If Fleming, McBain and Simenon could write crime fiction in less than 200 pages, why can’t we?

Acid Asset 20140226It’s time to confess. There’s something I don’t understand. People have less and less time to read, right? At the same time, novels keep getting thicker. Forget the monsters of super authors like Stephen King, Dan Brown and the likes, I’m talking about the average crime novel, that is often close to or above 300 pages. In my opinion, too many of them are too long at 300 pages or more; their story arch is simply insufficient, their tale collapsing under the weight of the pages, the characters too thin to carry on to an imaginary threshold.

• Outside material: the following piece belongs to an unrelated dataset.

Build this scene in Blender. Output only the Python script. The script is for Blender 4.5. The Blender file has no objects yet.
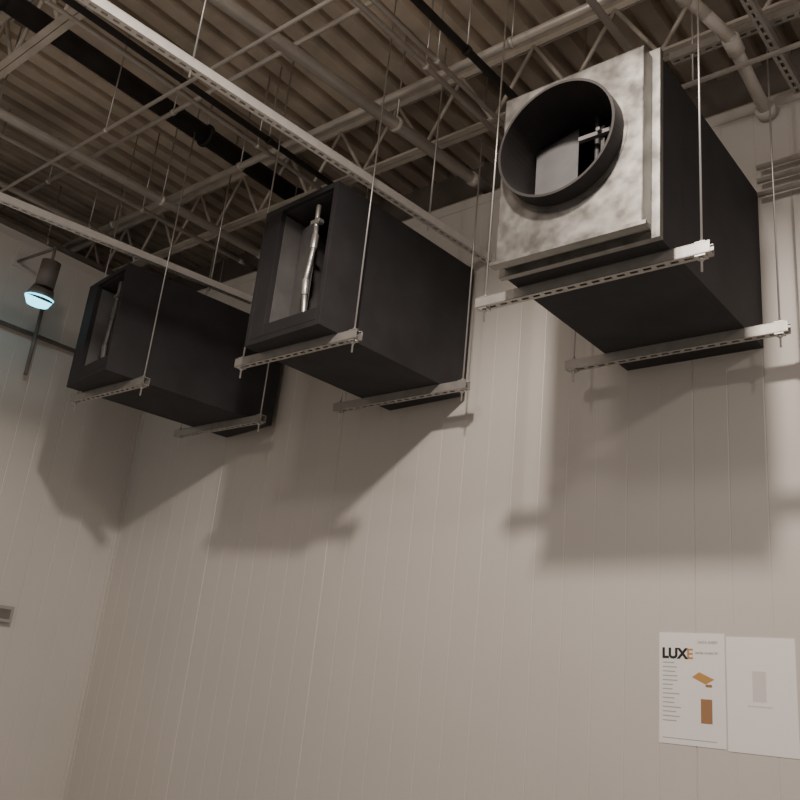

Back in the days, when books were shown in bookstores only, they needed a certain amount of pages in order to look good, to stand up, to draw attention. Thick paperbacks or hardcovers looked good, they looked strong, they had a convincing quality all of their own. “Jaws” by Peter Benchley would have made less of an impression without its bulky shape. But with the coming of the ebook, there is no longer that particular need.

Thick novels have always devided the audience. Some think Stephen King’s “The Stand” was not long enough, others thought the first hundred pages were quite sufficient. Some people like short novels, some relish endless odysseys on paper. But that is not the point.

The point is that authors seem to be afraid of staying under 200 pages. Of course, pricing may have something to do with it. What’s a fair price for a novel of 140 pages? But even that is not really the point.

The point is, that famous authors proved the popularity and success of the shorter novel ages ago.

“Casino Royale” by Ian Fleming is 188 pages.

“The Man with the Golden Gun” by Ian Fleming is 169 pages (slightly depending on the edition you’re reading).

“Killer’s Wedge” by Ed McBain (famous for his 87th Precinct series) is 188 pages.

“Lady Killer” by Ed McBain is 194 pages.

“Pietr the Latvian” by Georges Simenon is 176 pages.

There’s always an audience for the shorter crime novel. Especially now, with international travel and busy lives, where people can squeeze a quick read in their schedules a lot easier than a huge, epic novel. I believe these are times for shorter novels. Not “only”, but “more”.

I’ve decided to go for the format of the shorter crime novel with my series about the Radio Detective. The paperback of the 5th adventure of my hero, business talk radio host Carl Pappas, is 140 pages. “Acid Asset” is a quick read indeed. I don’t pretend to write stories that can run on for three hundred pages. I don’t even want to because I believe in the future of, what I call, “the light crime novel”.

It’s actually the kind of book I’m always looking for myself, but I can assure you they’re very hard to find. With “Acid Asset“, I’m helping to refill the library of the shorter novel.